Google's digital assistant comes to new Android phones
By Julia Love
Feb 26 (Reuters) - Alphabet Inc’s Google announced on Sunday that it will bring its digital assistant to smartphones running the latest versions of its Android operating system, vastly expanding its reach.
The Google Assistant was limited to the technology company's own products when it was released last fall, but it has steadily been expanding to a broader range of devices.
Smartphones running Android accounted for 85 percent of the global market last year, according to tech research firm IDC, compared to 15 percent for Apple Inc’s iOS.
The Google Assistant will roll out this week to English speakers in the United States with phones running Android 7.0 Nougat and Android 6.0 Marshmallow, the company said.

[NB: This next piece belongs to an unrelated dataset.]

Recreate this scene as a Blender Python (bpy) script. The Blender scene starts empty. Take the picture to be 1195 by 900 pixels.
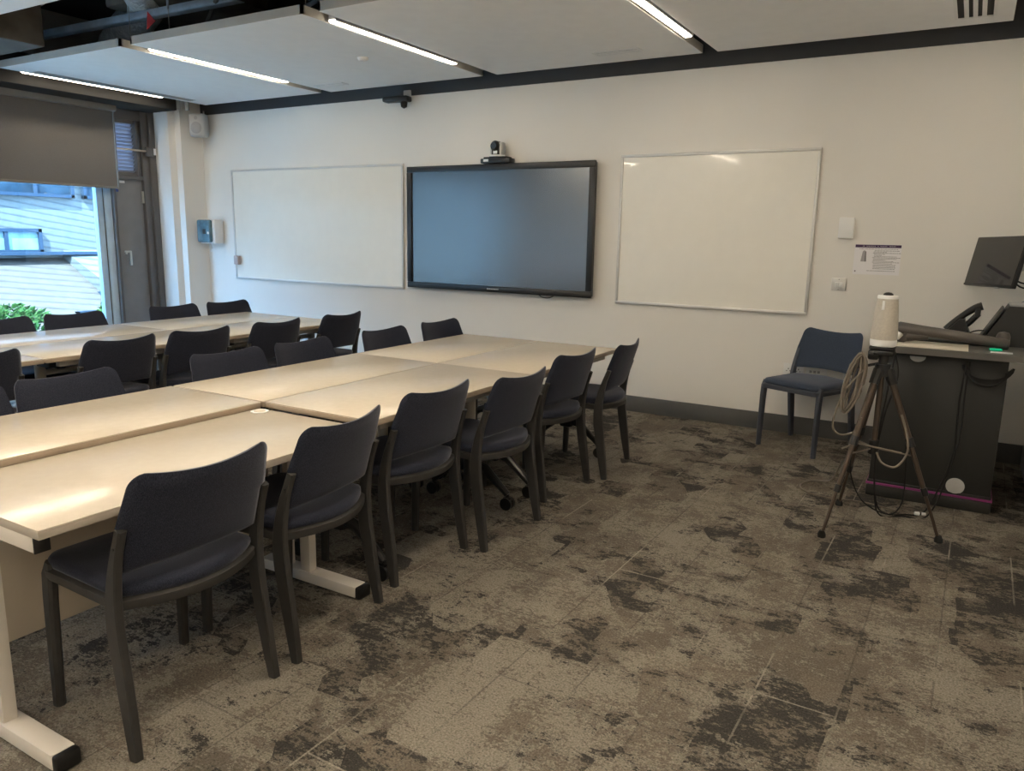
import bpy, bmesh, math, random
from mathutils import Vector, Matrix
random.seed(4)
SC = bpy.context.scene
COL = SC.collection
PI = math.pi

# ------------------------------------------------------------ materials
def mat(name, col, rough=.5, metal=0., bump=0., bscale=200., var=0., vscale=8., col2=None, spec=.5, coat=0.):
    m = bpy.data.materials.new(name); m.use_nodes = True
    nt = m.node_tree; b = nt.nodes['Principled BSDF']
    b.inputs['Base Color'].default_value = (*col, 1)
    b.inputs['Roughness'].default_value = rough
    b.inputs['Metallic'].default_value = metal
    b.inputs['Specular IOR Level'].default_value = spec
    b.inputs['Coat Weight'].default_value = coat
    tc = nt.nodes.new('ShaderNodeTexCoord')
    n = nt.nodes.new('ShaderNodeTexNoise'); n.inputs['Scale'].default_value = vscale; n.inputs['Detail'].default_value = 4
    nt.links.new(tc.outputs['Object'], n.inputs['Vector'])
    r = nt.nodes.new('ShaderNodeValToRGB')
    c2 = col2 or tuple(max(0, c*(1-var)) for c in col)
    c1 = col if col2 else tuple(min(1, c*(1+var)) for c in col)
    r.color_ramp.elements[0].position = .35; r.color_ramp.elements[1].position = .65
    r.color_ramp.elements[0].color = (*c2, 1); r.color_ramp.elements[1].color = (*c1, 1)
    nt.links.new(n.outputs['Fac'], r.inputs['Fac']); nt.links.new(r.outputs['Color'], b.inputs['Base Color'])
    if bump:
        n2 = nt.nodes.new('ShaderNodeTexNoise'); n2.inputs['Scale'].default_value = bscale; n2.inputs['Detail'].default_value = 3
        nt.links.new(tc.outputs['Object'], n2.inputs['Vector'])
        bp = nt.nodes.new('ShaderNodeBump'); bp.inputs['Strength'].default_value = bump; bp.inputs['Distance'].default_value = .002
        nt.links.new(n2.outputs['Fac'], bp.inputs['Height']); nt.links.new(bp.outputs['Normal'], b.inputs['Normal'])
    return m

def emis(name, col, s):
    m = bpy.data.materials.new(name); m.use_nodes = True
    b = m.node_tree.nodes['Principled BSDF']
    b.inputs['Base Color'].default_value = (.8, .8, .8, 1)
    b.inputs['Emission Color'].default_value = (*col, 1); b.inputs['Emission Strength'].default_value = s
    return m

def fabric(name, c1, c2):
    m = bpy.data.materials.new(name); m.use_nodes = True
    nt = m.node_tree; b = nt.nodes['Principled BSDF']
    tc = nt.nodes.new('ShaderNodeTexCoord')
    mp = nt.nodes.new('ShaderNodeMapping'); mp.inputs['Scale'].default_value = (1, 1, 1)
    nt.links.new(tc.outputs['Object'], mp.inputs['Vector'])
    n = nt.nodes.new('ShaderNodeTexNoise'); n.inputs['Scale'].default_value = 430; n.inputs['Detail'].default_value = 2
    mp2 = nt.nodes.new('ShaderNodeMapping'); mp2.inputs['Scale'].default_value = (1.6, 1.6, .35)
    nt.links.new(tc.outputs['Object'], mp2.inputs['Vector']); nt.links.new(mp2.outputs['Vector'], n.inputs['Vector'])
    r = nt.nodes.new('ShaderNodeValToRGB'); r.color_ramp.elements[0].position = .38; r.color_ramp.elements[1].position = .66
    r.color_ramp.elements[0].color = (*c1, 1); r.color_ramp.elements[1].color = (*c2, 1)
    nt.links.new(n.outputs['Fac'], r.inputs['Fac']); nt.links.new(r.outputs['Color'], b.inputs['Base Color'])
    b.inputs['Roughness'].default_value = .95; b.inputs['Specular IOR Level'].default_value = .2
    b.inputs['Sheen Weight'].default_value = .35; b.inputs['Sheen Roughness'].default_value = .4
    b.inputs['Sheen Tint'].default_value = (.62, .63, .72, 1)
    bp = nt.nodes.new('ShaderNodeBump'); bp.inputs['Strength'].default_value = .35; bp.inputs['Distance'].default_value = .001
    nt.links.new(n.outputs['Fac'], bp.inputs['Height']); nt.links.new(bp.outputs['Normal'], b.inputs['Normal'])
    return m

M = {}
M['wall'] = mat('wall_paint', (.76, .735, .69), .75, bump=.08, bscale=90, var=.012, vscale=2)
M['slab'] = mat('dark_soffit', (.030, .028, .028), .8, var=.2)
M['band'] = mat('dark_band', (.034, .035, .038), .7, var=.05)
M['bulk'] = mat('dark_bulkhead', (.014, .0135, .013), .85, var=.05)
M['skirt'] = mat('grey_skirting', (.085, .085, .085), .55, var=.05)
M['raft'] = mat('raft_white', (.88, .88, .87), .8, var=.015)
M['rafted'] = mat('raft_edge', (.50, .485, .45), .7, var=.03)
M['top'] = mat('cream_laminate', (.56, .485, .385), .21, var=.02, vscale=30)
M['topw'] = mat('pale_laminate', (.55, .485, .40), .21, var=.015, vscale=30)
M['edge'] = mat('tan_edge', (.34, .27, .20), .5, var=.05)
M['edgew'] = mat('grey_edge', (.40, .35, .29), .5, var=.04)
M['creammetal'] = mat('cream_metal', (.55, .50, .42), .4, var=.02)
M['whitemetal'] = mat('white_metal', (.68, .63, .57), .35, var=.02)
M['panel'] = mat('beige_panel', (.52, .45, .36), .6, var=.02)
M['black'] = mat('black_plastic', (.006, .006, .0065), .45, var=.2)
M['blackm'] = mat('black_metal', (.009, .009, .0095), .35, var=.1)
M['rubber'] = mat('black_rubber', (.005, .005, .005), .8, var=.2)
M['legs'] = mat('charcoal_plastic', (.029, .0275, .0265), .5, var=.08, vscale=40, bump=.05, bscale=500)
M['legsb'] = mat('slate_plastic', (.050, .056, .075), .5, var=.08, vscale=40)
M['fab'] = fabric('navy_fabric', (.009, .011, .020), (.032, .036, .056))
M['fabb'] = fabric('blue_fabric', (.026, .036, .058), (.060, .077, .112))
M['board'] = mat('whiteboard', (.82, .795, .73), .18, var=.01, coat=.3)
M['alu'] = mat('board_frame', (.62, .61, .59), .35, metal=.3, var=.02)
M['tvframe'] = mat('tv_frame', (.014, .015, .017), .35, var=.05)
M['screen'] = mat('tv_screen', (.019, .027, .040), .20, var=.02, spec=1.)
M['screen'].node_tree.nodes['Principled BSDF'].inputs['IOR'].default_value = 1.9
M['monscreen'] = mat('monitor_screen', (.012, .012, .013), .06, var=.02, spec=.8)
M['whitep'] = mat('white_plastic', (.80, .80, .79), .4, var=.015)
M['greyp'] = mat('grey_plastic', (.45, .45, .44), .45, var=.03)
M['frame'] = mat('dark_window_frame', (.115, .11, .108), .5, var=.04)
M['door'] = mat('door_leaf', (.20, .198, .205), .55, var=.04)
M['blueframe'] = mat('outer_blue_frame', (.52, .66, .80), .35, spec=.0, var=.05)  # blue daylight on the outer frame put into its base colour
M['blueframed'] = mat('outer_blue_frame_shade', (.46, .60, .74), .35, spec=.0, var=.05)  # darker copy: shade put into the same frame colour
M['blind'] = mat('blind_fabric', (.15, .14, .13), .85, bump=.3, bscale=500, var=.06, vscale=120)
M['cass'] = mat('blind_cassette', (.20, .185, .17), .5, var=.03)
M['louvre'] = mat('louvre_slats', (.36, .40, .50), .5, metal=0., var=.05)
M['steel'] = mat('steel', (.55, .53, .49), .35, metal=.8, var=.05)
M['brass'] = mat('pale_bracket', (.55, .46, .36), .4, metal=.4, var=.05)
M['teal'] = mat('teal_smoked_plastic', (.085, .17, .22), .2, var=.25, vscale=14, coat=.4)
M['lect'] = mat('lectern_dark', (.019, .0192, .018), .55, var=.05)
M['lectop'] = mat('lectern_top', (.10, .098, .09), .45, var=.05)
M['lecedge'] = mat('lectern_top_edge', (.105, .10, .092), .5, var=.05)
M['magenta'] = mat('magenta_stripe', (.25, .035, .17), .4, var=.05)
M['paper'] = mat('paper', (.80, .785, .80), .7, var=.01)
M['cream'] = mat('cream_sheet', (.62, .57, .48), .6, var=.01)
M['purple'] = mat('purple_ink', (.05, .02, .075), .6, var=.03)
M['ink'] = mat('grey_ink', (.14, .135, .135), .7, var=.05)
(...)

English speakers in Australia, Canada and the United Kingdom will gain access to the assistant next, followed by German speakers in Germany, and the company is working on support for additional languages.
Voice-powered digital assistants have been largely a novelty for consumers since Apple's Siri introduced the technology to the masses in 2011. But many in the industry believe the technology will soon become one of the main ways users interact with devices, and Apple, Google and Amazon.com Inc are racing to present their assistants to as many people as possible.
“Our goal is to make the Assistant available anywhere you need it,” Gummi Hafsteinsson, product lead for the Google Assistant, wrote in a blog post published on Sunday. “With this update, hundreds of millions of Android users will now be able to try out the Google Assistant.”
Companies ranging from appliance maker Whirlpool Corp to Ford Motor Co announced products featuring Amazon’s Alexa assistant at the Consumer Electronics Show in Las Vegas earlier this year, leading some analysts to conclude the online retailer had gained an early lead over Google.
What is more, Android manufacturer Huawei Technologies Co announced it would support Alexa, highlighting the cost of Google’s decision to feature the assistant on its own hardware before opening it up to partners, said analyst Jan Dawson of Jackdaw Research.
“Clearly Google needs to move forward because their battle in the future is not going to be over the operating system, it’s going to be about assistant platforms,” said analyst Bob O’Donnell of TECHnalysis Research.
Google cannot trust that its assistant will be the default on all devices in the Android ecosystem. Leading manufacturer Samsung Electronics has announced plans for an assistant, and other companies are reportedly working on the technology.